I have already written up programme notes in English. Kim Corson, a cruiser aboard his S/V Altair out of Phoenix, Arizona (one of the great seaports in the U.S.A.!), agreed to translate them. A local friend and native Spanish speaker, Margarita Moreno, is reviewing his work and making corrections. But now, more stuff to be written and translated! I sit down at a table in Puerto Amistad and get to work. Francis, an English teacher from Colegio Interamericano who also works part-time in Puerto Amistad’s office, is translating it and getting it over to the Municipio.

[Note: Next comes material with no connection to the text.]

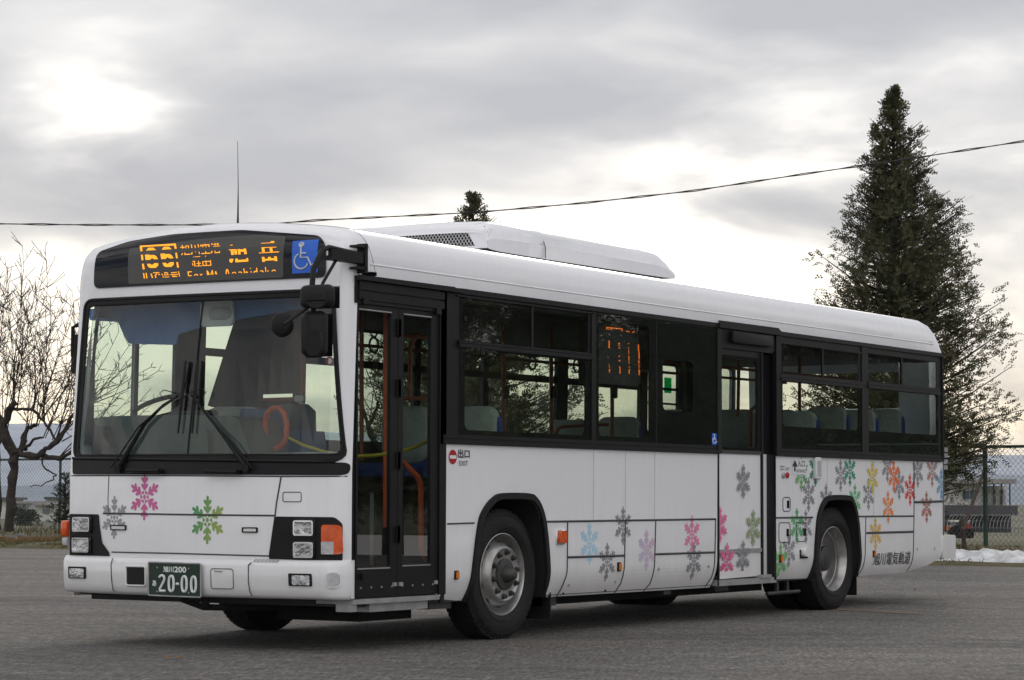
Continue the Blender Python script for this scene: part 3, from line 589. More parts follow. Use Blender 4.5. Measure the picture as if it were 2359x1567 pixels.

Anyway, despite all this, I think we’re ready! Tomorrow we shall take it really easy, no boat work, avoid conversation as much as possible to save the voice, rehearse very briefly at the recital hall before lunch, enjoy a leisurely lunch, head back to the boat for an afternoon siesta, get over to the recital hall around 1845 to make sure everything has been set up as agreed, and then hide out in the artists’ dressing room (yes, they actually have one; it is in fact much nicer than most people’s houses in Bahía!) until the various introductions are finished and the lights go down.